Zwei kleine Leinwände links und rechts von der Bühne und eine grosse über der Bühne kündigten mit den Worten «Lionel Richie – All The Hits All Night Long» den bevorstehenden Auftritt des Schmuse-Sängers an. Der Name war Programm. Kaum einer seiner grossen Hits fehlte auf der Setliste.

 

Das Publikum war wie zu erwarten bunt gemischt und generationenübergreifend. Von den «The Commodores»-Fans der ersten Stunde über jene, die in den 80ern zu Lionel Richies Herzschmerz-Balladen engumschlungen in der Disco getanzt haben, bis hin zu denen, für die es «bei der musikalischen elterlichen Erziehung kein Entrinnen gab», wie Lionel Richie scherzend anmerkte.

 

Gut gebrüllt, Löwe!

 

Punkt 21 Uhr betrat Lionel Richie die Bühne. Eine Frage, die nicht nur ich mir stellte, sondern auch einige der 5‘000 Konzertbesucher um mich herum: «Wie macht er das nur? Mit seinen 65 Jahren noch immer so jung auszusehen?» Zugegeben, er sah tatsächlich kaum einen Tag älter aus, als einst bei der Veröffentlichung seines ersten Live-Albums «Encore» im Jahr 2002. Nicht nur, dass man nach Falten und grauen Haaren hätte lange suchen müssen, er bewies auch, dass er den Hüftschwung noch immer mühelos beherrscht. Wie ein Löwe schritt er die Bühne ab – seine 5-köpfige Band an seiner Seite.

 

Die Tatsache, dass das komplette Hallenstadion bestuhlt war schien, schnell niemanden mehr zu interessieren. Auch wenn Lionel Richie keine Massenhysterie auslöste, so sorgte der Schmuse-Sängers mit seiner musikalischen Retrospektive gleichwohl für grosse Begeisterung. Ob nun beim «The Commodores»-Song «Easy» oder bei einem der anderen unzähligen Hits wie «Say You, Say Me» oder «Dancing On The Ceiling» das Zürcher Publikum zeigte sich textsicher.

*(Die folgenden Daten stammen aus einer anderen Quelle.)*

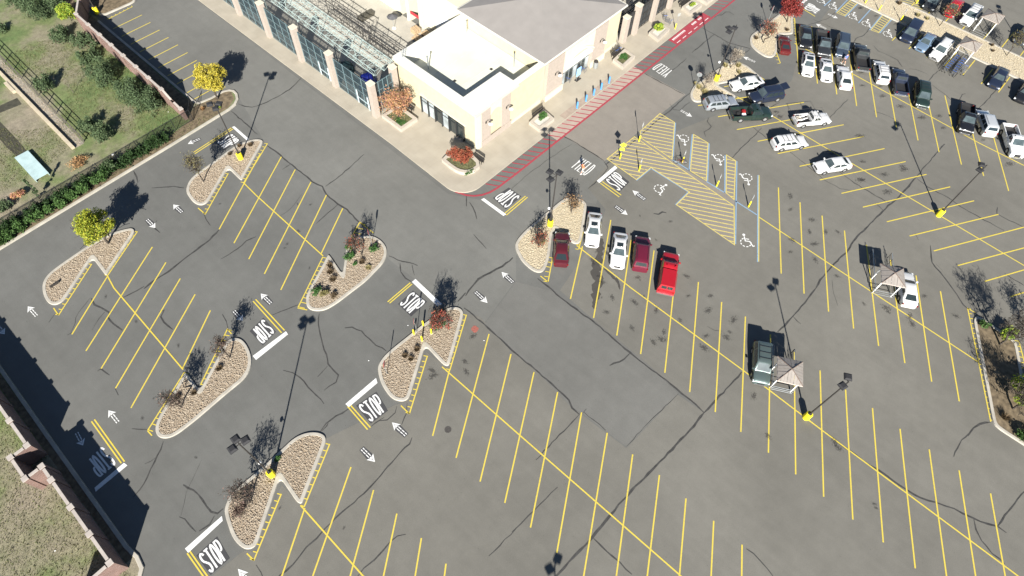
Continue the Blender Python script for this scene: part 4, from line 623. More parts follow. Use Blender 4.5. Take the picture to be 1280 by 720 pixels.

Das Rhythmus- und Tanzgefühl zeichnete sich bei so manchen als wesentlich grössere Herausforderung ab. Da konnte selbst Lionel Richie nicht anders, als mit etwas unbeholfenen, unkontrollierten Bewegungen das Szenario zu kokettieren.

 

Emotionaler Overkill

 

Auch wenn sein honigsüsser Gesang über die Jahre hinweg zunehmend einer Reibeisenstimme gewichen ist, so verfehlten seine Songs ihre Wirkung keinesfalls. Wer im Publikum nicht zu den Verliebten gehörte, für jene dürften Songs wie «Endless Love» und «Angel» einem emotionaler Overkill gleichgekommen sein. Mit «We Are The World» von U.S.A. for Africa, das aus der Feder von Michael Jackson und Lionel Richie stammt, verabschiedete sich der einstige Kopf der legendären Motown-Band The Commodores nach knapp zwei Stunden vom Schweizer Publikum. Dieses wiederum bedanke sich mit Standing Ovations und zeigte sich ein letztes Mal textsicher. Wer das Konzert verpasst haben sollte – schon im Juli kommt der Soul-Sänger anlässlich des Live At Sunset Festivals zurück in die Limmatstadt.

 

 

«Früher war alles besser», das sei mal dahingestellt. Doch fest steht, ob in den 80ern oder heute – Lionel Richie bewies bei seinem Konzert in Zürich abermals, dass seine Musik zeitlos und er nach wie vor ein Garant für die grossen Gefühle ist.